モノのインターネット(IoT)は、「2015 International CES」でも話題の中心だった。だが、スマートフォンを中心に多くの機器がつながるという意味では、準備が整っているとはとてもいえない状況であることが、CESで明らかになったのではないだろうか。IoT機器が消費者にどんなメリットを与えられるのか、大手家電メーカーさえうまく把握できていない印象を受ける。加えて、プライバシーとセキュリティの問題も解決が必要だ。
「2015 International CES」(米ラスベガス、2015年1月6〜9日)では、モノのインターネット(IoT)を促進するとして期待をかけられている企業各社が、IoTの現状からかけ離れた状況にあることが露呈される形となった。
エレクトロニクス業界のある経営幹部が、匿名を条件に語った通り、「現在のIoT市場には、スマートフォンによってもたらされる重要なチャンスがまだ到来していない」のではないだろうか。
ARMでチーフマーケティングオフィサーを務めるIan Drew氏は、「CESの展示会場は、実に多くのIoT対応ハードウェアであふれ返っていた。しかし、これらの機器をいざ使ってみたところ、『本当に操作が簡単だ』というような驚きは全くない」と語っている。
同氏は、「コネクティビティ基盤の構築については、IoT向けのプロトコル『Thread』と同様に、下位層では進んでいるようだ。しかし、IoT機器をもっと簡単に操作できるようなソフトウェアについては、ほとんど見かけない。

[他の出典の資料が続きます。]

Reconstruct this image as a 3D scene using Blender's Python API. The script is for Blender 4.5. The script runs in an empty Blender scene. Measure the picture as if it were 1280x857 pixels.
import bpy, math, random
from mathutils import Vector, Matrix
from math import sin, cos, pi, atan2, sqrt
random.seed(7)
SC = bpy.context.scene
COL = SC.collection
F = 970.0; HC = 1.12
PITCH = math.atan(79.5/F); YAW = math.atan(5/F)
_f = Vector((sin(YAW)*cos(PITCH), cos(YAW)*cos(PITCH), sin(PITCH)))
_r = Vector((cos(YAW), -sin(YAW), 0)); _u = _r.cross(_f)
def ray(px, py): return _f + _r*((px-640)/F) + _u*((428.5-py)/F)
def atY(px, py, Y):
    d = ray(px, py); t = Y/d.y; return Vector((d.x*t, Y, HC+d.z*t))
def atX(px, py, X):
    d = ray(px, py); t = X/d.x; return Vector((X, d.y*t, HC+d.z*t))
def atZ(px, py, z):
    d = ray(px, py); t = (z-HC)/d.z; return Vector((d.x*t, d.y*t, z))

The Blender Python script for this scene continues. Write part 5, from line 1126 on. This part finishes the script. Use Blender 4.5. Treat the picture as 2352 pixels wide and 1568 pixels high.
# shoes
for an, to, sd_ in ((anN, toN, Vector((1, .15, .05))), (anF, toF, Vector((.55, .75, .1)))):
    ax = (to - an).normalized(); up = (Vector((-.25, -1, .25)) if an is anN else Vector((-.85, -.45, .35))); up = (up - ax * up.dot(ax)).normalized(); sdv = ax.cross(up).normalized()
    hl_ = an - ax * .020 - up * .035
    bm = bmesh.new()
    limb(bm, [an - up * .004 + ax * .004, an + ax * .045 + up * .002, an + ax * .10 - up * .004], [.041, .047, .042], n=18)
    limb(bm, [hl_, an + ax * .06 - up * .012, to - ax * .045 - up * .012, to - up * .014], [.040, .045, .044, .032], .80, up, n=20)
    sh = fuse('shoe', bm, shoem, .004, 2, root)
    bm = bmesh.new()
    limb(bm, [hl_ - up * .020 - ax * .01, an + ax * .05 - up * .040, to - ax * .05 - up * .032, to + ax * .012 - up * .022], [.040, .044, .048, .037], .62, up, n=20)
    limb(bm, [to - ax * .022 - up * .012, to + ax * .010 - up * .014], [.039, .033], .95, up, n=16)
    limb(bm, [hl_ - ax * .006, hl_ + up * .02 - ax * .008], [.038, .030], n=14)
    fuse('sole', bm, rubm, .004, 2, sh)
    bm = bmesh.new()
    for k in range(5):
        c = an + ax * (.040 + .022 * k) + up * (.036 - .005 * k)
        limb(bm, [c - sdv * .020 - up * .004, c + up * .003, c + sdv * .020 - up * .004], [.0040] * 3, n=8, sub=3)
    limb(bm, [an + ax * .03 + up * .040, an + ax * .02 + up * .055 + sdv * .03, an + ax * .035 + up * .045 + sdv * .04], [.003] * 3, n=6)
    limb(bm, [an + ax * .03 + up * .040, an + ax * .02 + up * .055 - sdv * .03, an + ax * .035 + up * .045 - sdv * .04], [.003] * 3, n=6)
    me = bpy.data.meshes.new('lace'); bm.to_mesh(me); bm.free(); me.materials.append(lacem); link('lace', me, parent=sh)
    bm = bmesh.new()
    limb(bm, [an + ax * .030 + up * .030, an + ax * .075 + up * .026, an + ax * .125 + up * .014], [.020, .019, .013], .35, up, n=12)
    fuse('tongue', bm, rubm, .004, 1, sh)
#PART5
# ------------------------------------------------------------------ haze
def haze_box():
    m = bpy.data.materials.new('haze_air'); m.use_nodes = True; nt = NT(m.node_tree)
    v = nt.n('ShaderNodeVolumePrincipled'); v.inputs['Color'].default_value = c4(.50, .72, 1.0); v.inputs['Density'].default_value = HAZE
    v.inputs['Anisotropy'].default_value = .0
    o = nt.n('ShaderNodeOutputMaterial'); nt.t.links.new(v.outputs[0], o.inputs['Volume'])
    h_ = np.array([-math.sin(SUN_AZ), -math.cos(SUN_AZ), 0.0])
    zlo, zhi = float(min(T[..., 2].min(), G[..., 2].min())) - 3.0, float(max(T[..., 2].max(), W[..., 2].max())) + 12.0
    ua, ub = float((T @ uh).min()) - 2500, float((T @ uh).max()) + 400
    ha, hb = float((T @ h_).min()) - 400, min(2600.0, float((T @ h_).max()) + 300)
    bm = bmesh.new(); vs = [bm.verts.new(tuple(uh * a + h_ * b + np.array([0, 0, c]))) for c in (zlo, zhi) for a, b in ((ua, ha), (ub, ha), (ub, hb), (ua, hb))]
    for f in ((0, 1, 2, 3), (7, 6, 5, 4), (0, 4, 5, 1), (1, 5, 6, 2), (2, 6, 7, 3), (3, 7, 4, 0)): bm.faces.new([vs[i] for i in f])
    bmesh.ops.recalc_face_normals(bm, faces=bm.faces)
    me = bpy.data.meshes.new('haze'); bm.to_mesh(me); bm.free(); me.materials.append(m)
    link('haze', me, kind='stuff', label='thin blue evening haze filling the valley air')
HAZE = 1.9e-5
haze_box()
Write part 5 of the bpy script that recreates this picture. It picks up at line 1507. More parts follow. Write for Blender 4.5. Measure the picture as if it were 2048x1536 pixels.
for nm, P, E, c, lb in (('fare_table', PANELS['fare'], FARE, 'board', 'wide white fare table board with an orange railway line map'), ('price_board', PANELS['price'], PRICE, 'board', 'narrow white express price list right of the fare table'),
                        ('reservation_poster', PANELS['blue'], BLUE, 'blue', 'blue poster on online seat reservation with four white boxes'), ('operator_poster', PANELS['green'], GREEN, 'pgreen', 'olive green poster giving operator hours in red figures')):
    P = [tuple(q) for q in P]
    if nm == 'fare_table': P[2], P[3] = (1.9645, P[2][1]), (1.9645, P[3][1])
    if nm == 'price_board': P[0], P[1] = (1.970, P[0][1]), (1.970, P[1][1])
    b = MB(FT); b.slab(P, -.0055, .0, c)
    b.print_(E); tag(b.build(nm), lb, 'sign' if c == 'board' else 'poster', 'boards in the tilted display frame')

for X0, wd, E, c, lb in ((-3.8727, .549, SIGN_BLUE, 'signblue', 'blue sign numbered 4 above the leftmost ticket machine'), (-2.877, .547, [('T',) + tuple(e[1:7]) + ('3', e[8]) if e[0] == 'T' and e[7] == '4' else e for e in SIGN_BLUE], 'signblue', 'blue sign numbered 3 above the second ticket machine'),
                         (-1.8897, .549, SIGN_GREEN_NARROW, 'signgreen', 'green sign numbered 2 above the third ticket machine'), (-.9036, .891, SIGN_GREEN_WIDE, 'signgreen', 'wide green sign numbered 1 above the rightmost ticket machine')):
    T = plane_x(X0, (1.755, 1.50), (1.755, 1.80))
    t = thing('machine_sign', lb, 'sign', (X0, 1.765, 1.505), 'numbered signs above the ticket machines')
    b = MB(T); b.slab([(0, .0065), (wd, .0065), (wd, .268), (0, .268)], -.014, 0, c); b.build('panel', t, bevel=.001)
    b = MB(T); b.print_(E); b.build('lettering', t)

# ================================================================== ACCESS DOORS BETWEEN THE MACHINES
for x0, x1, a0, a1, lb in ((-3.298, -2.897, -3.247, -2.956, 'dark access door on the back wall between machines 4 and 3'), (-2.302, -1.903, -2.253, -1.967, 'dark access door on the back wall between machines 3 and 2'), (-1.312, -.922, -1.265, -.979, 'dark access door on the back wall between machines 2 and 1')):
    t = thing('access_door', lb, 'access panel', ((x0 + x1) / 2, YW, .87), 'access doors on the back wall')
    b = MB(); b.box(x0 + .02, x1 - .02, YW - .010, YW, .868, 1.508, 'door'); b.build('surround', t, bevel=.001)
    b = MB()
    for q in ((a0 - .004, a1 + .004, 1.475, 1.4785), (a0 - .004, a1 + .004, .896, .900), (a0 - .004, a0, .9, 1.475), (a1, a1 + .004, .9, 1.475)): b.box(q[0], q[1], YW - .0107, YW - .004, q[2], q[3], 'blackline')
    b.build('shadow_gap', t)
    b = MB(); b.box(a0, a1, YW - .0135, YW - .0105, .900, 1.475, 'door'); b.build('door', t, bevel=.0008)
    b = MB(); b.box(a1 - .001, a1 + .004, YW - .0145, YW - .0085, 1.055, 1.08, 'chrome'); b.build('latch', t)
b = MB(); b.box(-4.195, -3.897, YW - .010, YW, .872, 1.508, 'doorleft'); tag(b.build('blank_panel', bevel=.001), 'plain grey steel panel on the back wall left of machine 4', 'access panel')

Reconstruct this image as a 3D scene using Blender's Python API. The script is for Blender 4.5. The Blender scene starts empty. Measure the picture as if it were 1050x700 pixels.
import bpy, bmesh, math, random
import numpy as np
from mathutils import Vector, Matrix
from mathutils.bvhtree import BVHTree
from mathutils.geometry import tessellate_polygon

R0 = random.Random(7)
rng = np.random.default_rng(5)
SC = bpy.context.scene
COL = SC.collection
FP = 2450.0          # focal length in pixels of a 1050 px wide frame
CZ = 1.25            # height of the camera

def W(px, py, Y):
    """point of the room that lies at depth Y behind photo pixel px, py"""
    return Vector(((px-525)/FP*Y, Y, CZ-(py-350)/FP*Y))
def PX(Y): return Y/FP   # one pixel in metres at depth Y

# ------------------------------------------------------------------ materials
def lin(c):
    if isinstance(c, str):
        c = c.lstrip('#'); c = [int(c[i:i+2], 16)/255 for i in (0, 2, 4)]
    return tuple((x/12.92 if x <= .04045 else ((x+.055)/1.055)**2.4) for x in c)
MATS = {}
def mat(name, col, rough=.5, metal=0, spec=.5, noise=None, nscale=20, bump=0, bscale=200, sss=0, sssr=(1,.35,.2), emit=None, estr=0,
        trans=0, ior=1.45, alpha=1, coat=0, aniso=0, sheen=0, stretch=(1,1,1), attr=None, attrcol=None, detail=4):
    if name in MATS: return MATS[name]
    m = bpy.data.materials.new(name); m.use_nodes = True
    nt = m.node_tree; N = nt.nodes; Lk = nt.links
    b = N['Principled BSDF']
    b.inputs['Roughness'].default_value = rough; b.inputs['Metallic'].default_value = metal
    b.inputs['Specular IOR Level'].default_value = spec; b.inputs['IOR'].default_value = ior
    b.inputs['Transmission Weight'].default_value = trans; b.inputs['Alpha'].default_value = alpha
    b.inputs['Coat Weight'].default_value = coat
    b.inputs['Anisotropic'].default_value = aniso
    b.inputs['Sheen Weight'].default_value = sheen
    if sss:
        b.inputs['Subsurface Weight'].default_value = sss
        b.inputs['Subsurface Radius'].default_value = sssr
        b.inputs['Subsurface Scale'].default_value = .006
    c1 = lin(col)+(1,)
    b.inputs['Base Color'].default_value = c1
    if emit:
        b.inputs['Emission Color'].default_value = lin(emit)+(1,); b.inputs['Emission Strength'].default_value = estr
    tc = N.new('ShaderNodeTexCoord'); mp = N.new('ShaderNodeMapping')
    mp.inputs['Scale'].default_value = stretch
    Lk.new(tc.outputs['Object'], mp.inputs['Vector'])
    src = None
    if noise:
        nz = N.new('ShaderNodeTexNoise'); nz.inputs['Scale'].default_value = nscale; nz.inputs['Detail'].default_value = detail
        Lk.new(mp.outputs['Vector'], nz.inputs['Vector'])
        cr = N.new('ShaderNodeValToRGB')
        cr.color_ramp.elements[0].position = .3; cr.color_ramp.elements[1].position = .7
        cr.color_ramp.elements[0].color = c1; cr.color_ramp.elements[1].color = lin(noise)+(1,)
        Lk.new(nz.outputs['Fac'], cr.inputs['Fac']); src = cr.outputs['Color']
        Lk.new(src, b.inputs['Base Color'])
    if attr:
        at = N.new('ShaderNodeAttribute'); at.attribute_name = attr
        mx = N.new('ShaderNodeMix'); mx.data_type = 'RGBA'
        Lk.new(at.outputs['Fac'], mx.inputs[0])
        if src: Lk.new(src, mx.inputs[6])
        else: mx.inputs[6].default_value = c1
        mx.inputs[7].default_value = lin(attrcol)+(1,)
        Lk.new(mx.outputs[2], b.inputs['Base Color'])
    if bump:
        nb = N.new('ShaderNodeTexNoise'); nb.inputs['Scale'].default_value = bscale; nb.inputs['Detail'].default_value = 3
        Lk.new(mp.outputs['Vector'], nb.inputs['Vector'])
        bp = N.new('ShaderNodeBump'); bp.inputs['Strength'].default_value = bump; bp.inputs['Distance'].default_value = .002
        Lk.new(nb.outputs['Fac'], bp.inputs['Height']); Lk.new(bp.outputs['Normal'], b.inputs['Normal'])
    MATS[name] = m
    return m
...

現在はどのIoT機器も、その機器にだけ“オープンな”エコシステムの中で動作している状態にある」と述べる。
企業においては、IoT関連のアプリケーションで利益を確保するための合意に至っているところもある。企業は、ユーザーによって生み出される大量のデータを利用することで、データ解析の精度を高めることが可能だ。このため、より効果的に事業を展開でき、売上高を増加させることができるという。
しかし、それは実際のところ、消費者にとってメリットはあるのだろうか。そもそもCESは、“家電製品の展示会”ではなかったか。消費者側に立っているはずの、大手家電メーカーのCEOでさえも、この問いに対する答えを見つけられないようだ。
そのいい例として挙げられるのが、Samsung ElectronicsのCEOであるB.K. Yoon氏が2015年1月5日に行った基調講演だ。同氏はそこで失態を演じている。
Yoon氏はスピーチの中で、「IoTの無限の可能性を解き放とう」と主張し、無限の可能性を示す1つ目の例として、Samsungが開発した家庭用「コネクテッドワインセラー」を発表した。同氏は本当に、ワインセラーの管理が重要だと考えているのだろうか。IoT関連のホットな話題を一般的な消費者に届けるための方法を、知らないのではないだろうか。ある観測筋はYoon氏の主張について、「素晴らしいワインについて語る時、IoTについて話すことはほとんどないだろう」と、厳しい見方をしている。